Phillip Kakaza
Dramatist Percy Mtwa was one of the loudest voices in South African theatre in the Eighties. He and Mbongeni Ngema helped to usher in this rich theatrical decade with that famous two-hander, Woza Albert!
But the late 1980s saw Mtwa sidelined after his success with Woza Albert! and Bopha! In fact, his principles as a talented actor and playwright caused him to clash with Hollywood’s Paramount Pictures, which had the rights to turn Bopha! into a film.
Directed by Morgan Freeman and featuring American actors Alfre Woodard and Danny Glover, the film and its Hollywood film-makers compromised Mtwa’s integrity.
Mtwa was disappointed at the way the story was interpreted. “The play had an anti-imperialist message and Hollywood wanted to manipulate the story and impose its own ideas on the film. I was ignored,” says Mtwa.
When the film was due to be released in South Africa in 1994, Mtwa brought an application to the Cape Town Supreme Court to stop the release of the film. The case was dismissed with costs. That was when his trouble started. He initiated a lawsuit, had to pay lawyers and attorneys and had soon lost his house and car.
Disillusioned with the state of the arts, he disappeared from the theatre scene for several years.
Now he is back.
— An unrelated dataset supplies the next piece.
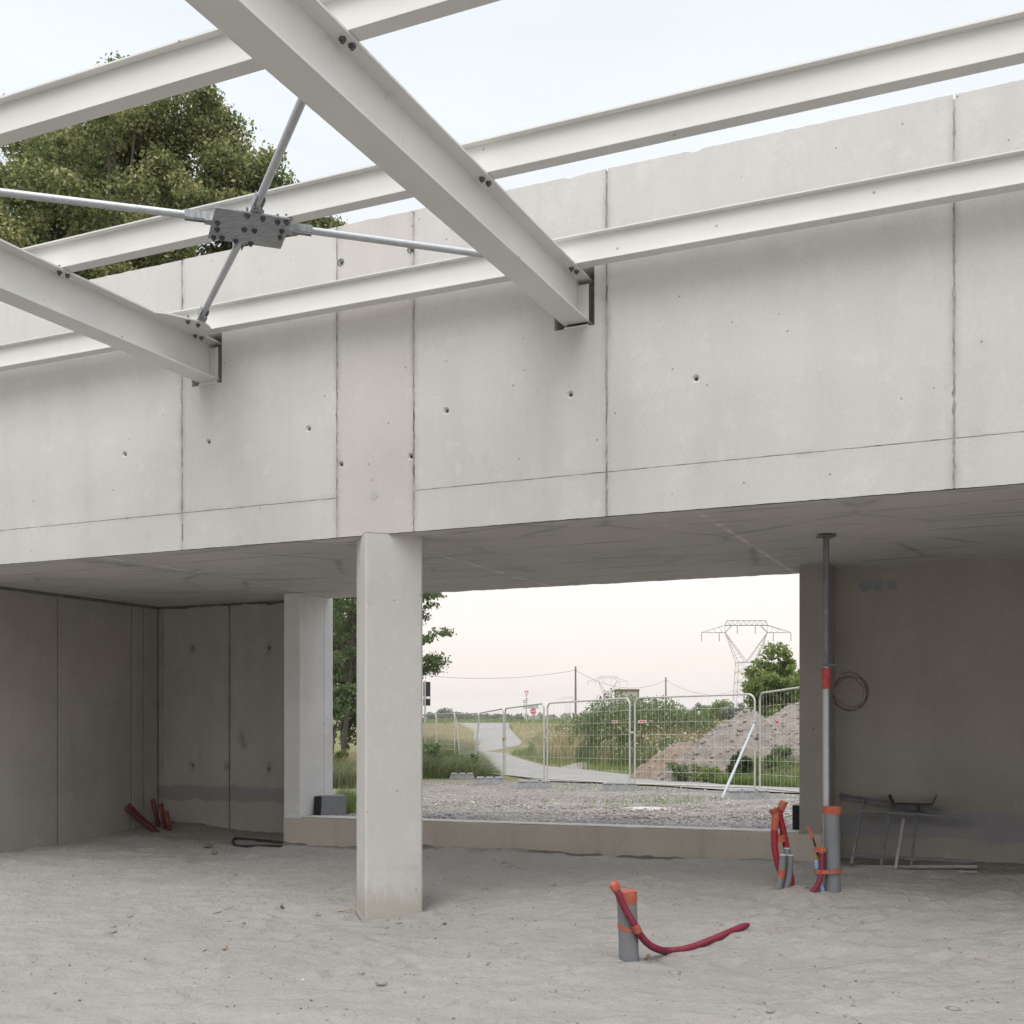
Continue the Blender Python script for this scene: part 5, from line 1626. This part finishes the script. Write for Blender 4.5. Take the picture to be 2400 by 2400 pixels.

At the invitation of the director of Windybrow Theatre, Walter Chakela, he has been installed as artistic director and is ready to immerse himself in the job.
Mtwa says he is like a new-born calf and wants to use this chance for bigger projects. His brief at Windybrow is to develop new works, actors and directors. He may even develop a production of his own, The Elephant, that he started writing in 1988. But he prefers not to talk too much about it.
“The Elephant is not a political play,” he says. “It’s a renaissance piece, I suppose. A giant leap from Woza Albert! and Bopha! It deals with scientific issues as opposed to traditional ones.”
The elephant of the play is hidden in a dark cave. People have to go inside the cave to touch the animal and guess what it is. They are wrong about what they have perceived when they emerge, but when they return with candles they can see what they were feeling.
“It is very metaphoric,” says Mtwa. “It makes you think and that’s what theatre should do.”
Mtwa got backing into his stride when directing Cabbages and Bullets, a play that enjoyed a long run at Windybrow.
He also directed The Pain, which opens at Windybrow this week. Written by budding playwright Emily Tseu, The Pain was featured at the Windybrow Arts Festival.
Mtwa is fascinated by the works of young playwrights. “There is so much potential among youngsters but their talents need development.” It is for this reason that he was brought into the stable of Windybrow, a theatre committed to putting community-based plays on a professional stage.
“There is a need to draw a line between community theatre and professional theatre. Most of the time community theatre does not cross racial lines. Even with Woza Albert! I wanted Barney Simon to direct the play so it could be appreciated by all race groups,” he says.
He workshopped The Pain with Tseu for weeks, developing the script so that it meets the standards of a national theatre.
“We need to work twice as hard to become internationally competitive. African theatre practitioners put more effort into music and dancing than acting. We need to revive the qualities that make theatre unique by putting more effort into acting and writing.”
Mtwa is adamant that hard work and support from his wife, Dirontso, also a dramatist, will keep him going. They might collaborate on The Elephant which is proposed as the next production at Windybrow.